A better understanding of ice water content and liquid water content is important to improve our knowledge of cloud and precipitation processes and to validate microphysical schemes in numerical simulation models. In the former work by the authors, by investigating the variability of ice and liquid precipitation contents estimated by using some existing algorithms (radar only or radiometer only) in hurricane eyewalls and rainbands for a 1-year Tropical Rainfall Measuring Mission (TRMM) tropical cyclone database, a large variable range of estimations of total ice and liquid water mass was shown among those algorithms, with a high estimation by the TRMM 2A12 algorithm (radiometer only, Kummerow et al. 1996) and an extremely low estimation by algorithms developed from TRMM 2A25 (radar only, Iguchi et al. 1998) output.

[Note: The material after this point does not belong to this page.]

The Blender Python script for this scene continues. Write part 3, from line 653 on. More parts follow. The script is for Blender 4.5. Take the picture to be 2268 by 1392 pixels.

This paper describes an iterative retrieval algorithm that combines the use of active and passive observations to estimate the vertical profiles of hydrometeors and parameters of exponential particle size distributions (PSDs). By using radar-derived hydrometeor profiles as the input to a microwave forward radiative transfer model, the differences between observed brightness temperatures and simulated ones can be minimized by adjusting the PSD interception coefficients N0r, N0s, N0g (for rain, snow, and graupel respectively). The rain, snow, and graupel fraction profiles for different rain types are assumed based on recent microphysical measurements in field programs. Airborne Doppler radar on the NASA ER-2 (EDOP) and Advanced Microwave Precipitation Radiometer (AMPR, 10, 19, 37, and 85 GHz) observations from the 4th Convection and Moisture Experiment (CAMEX-4) are used for the first test. High resolution observations are degraded into lowest resolution (AMPR 10 GHz). Nadir profiles are estimated for convective and stratiform regions associated with Hurricane Humberto (2001). Convergence can be reached quickly for any strong rain region (convective or stratiform), especially for the 10 and 85 GHz channels. For anvil and warm rain regions, there are some difficulties to get convergence for 19 and 37 GHz brightness temperatures. As compared with profiles calculated from existing algorithms, a good agreement between the new algorithm and Black (1990)’s Ze-IWC relationship can be seen in ice regions, but in rain regions the new algorithm is close to TRMM 2A12’s statistical profiles. Future work will focus on refining the cloud classification technique by adding Doppler velocity criteria, improving the assumption of rain, snow, and graupel fraction profiles by combining observations and 3D cloud model simulation results, and applying the new algorithm into TRMM satellite data.